とある辺鄙な辺境地区の領主の妹フェリア。魔物と戦う程のお転婆娘のため、嫁の貰い手がない事を兄に心配されています。しかしある日、兄がはしゃいで帰ってきたと同時に「王様のお妃に選ばれたぞ!」。そしてフェリアは一言「兄さん、また飲んでいるのね。」と冷たい目であしらいます。
辺鄙な領地の田舎娘、お妃に選ばれるワケがないのですが、なんと”31番目”のお妃候補になったという話。1日には1番目のお妃と面会、という制度の国で31番目という事は3ヶ月に1度しか面通しがない、いわゆる”貧乏くじ”として候補の決まらない椅子だったのです。なんやかんやで王国に向かうお妃候補フェリアは、平民服で牛車に乗ったどう見ても平民。到着してすぐに門兵に止められます。そんな彼女が”最高の当たりくじ”と王が知るのは、31日が訪れてからのお話。
人を支える事に慣れている
お妃候補という事で王族・貴族・大商人が居座る大奥な世界に放り込まれたフェリア。彼女が喜んだのは絢爛豪華で大きな城、ではなく草花が元気に育つ”土”でした。嫌な女官長に引く事もなく、”次女の代わりと思って申しつけ下さい”と話してくれる護衛騎士に依頼したのは”農機具一式”でした。すでに眩い女性ですやん。

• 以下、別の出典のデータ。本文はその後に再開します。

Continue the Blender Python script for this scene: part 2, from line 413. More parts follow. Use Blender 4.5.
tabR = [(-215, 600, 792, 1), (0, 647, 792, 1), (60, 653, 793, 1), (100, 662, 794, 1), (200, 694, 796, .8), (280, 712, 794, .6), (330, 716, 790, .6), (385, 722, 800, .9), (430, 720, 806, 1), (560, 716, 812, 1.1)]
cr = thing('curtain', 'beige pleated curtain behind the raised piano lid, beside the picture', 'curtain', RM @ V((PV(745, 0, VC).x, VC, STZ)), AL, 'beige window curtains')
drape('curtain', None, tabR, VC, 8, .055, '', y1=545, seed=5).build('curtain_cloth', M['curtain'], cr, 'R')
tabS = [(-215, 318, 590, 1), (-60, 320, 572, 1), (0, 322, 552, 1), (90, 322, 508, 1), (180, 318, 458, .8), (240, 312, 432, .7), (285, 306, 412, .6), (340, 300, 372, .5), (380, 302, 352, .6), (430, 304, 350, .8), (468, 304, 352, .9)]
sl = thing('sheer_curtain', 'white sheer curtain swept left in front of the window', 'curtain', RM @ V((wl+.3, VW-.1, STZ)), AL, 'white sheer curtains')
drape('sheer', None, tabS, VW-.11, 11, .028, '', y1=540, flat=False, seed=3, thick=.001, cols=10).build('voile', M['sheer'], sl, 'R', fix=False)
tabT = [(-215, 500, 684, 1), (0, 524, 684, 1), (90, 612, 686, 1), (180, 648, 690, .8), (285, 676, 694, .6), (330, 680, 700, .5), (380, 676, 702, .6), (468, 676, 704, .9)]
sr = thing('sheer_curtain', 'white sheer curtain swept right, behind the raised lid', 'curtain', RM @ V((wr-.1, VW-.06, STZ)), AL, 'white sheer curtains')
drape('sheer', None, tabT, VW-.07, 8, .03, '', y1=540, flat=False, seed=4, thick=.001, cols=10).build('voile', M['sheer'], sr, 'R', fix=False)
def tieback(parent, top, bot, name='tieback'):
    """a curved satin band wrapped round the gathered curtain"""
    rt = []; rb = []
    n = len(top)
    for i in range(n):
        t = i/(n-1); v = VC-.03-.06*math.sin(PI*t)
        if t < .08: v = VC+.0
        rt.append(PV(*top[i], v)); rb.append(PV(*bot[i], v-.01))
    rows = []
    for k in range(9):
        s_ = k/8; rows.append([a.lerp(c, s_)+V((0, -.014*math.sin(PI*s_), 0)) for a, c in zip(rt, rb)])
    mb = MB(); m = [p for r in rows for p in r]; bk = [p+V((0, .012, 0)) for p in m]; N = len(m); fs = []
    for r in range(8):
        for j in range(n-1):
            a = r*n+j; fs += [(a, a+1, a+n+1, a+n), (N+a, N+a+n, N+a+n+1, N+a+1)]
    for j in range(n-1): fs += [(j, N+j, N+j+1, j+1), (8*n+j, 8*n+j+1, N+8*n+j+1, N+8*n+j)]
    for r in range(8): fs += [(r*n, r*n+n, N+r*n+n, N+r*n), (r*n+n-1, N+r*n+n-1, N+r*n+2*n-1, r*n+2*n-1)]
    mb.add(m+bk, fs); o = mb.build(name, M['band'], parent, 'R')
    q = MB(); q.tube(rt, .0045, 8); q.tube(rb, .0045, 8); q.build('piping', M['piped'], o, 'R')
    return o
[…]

城より土、身分高位より身近な人、嫌な人も良い人も隔たりなく接するその態度にお世話する騎士達が惹かれていきます。そして”早く王様と会って欲しい”と騎士達が思う存在になります。それもそのはず、フェリアは既に完成されており良い意味で顔色伺いができる女性です。偏見ですが、お妃候補にこういった女性は現れにくく、我が儘か意見はない・合わせる事が多いと思います。そんな中、物珍しさと逞しさが相まって更に輝いて見えるフェリアです。
現代版シンデレラ(絵本化いいんじゃない)
自分の居場所は自分で作る!そういった意思を感じます。”上品であるべし”という概念はある程度必要ですが、”下品だから悪い”ということにはなりません。フェリアの生き方には何かカッコイイと思わせる”姿勢”がありました。守られるだけではない、守ることができるお姫様として絵本化してもウケそうです。
女性向け漫画でありますが、男性でも楽しめます。いや、絵柄とかが煌びやかなので苦手な男性も多いかもしれませんが、ノベル版とかは女性主人公というだけでストーリーは幅広い層が楽しめます。勿論昼ドラ系の姿も見せますが何があってもブレないその逞しさに、不甲斐ない男達も働くのでドロドロではなく、ドロッとしてる程度です。何故この女性が独身なのか、それだけが本作の謎です。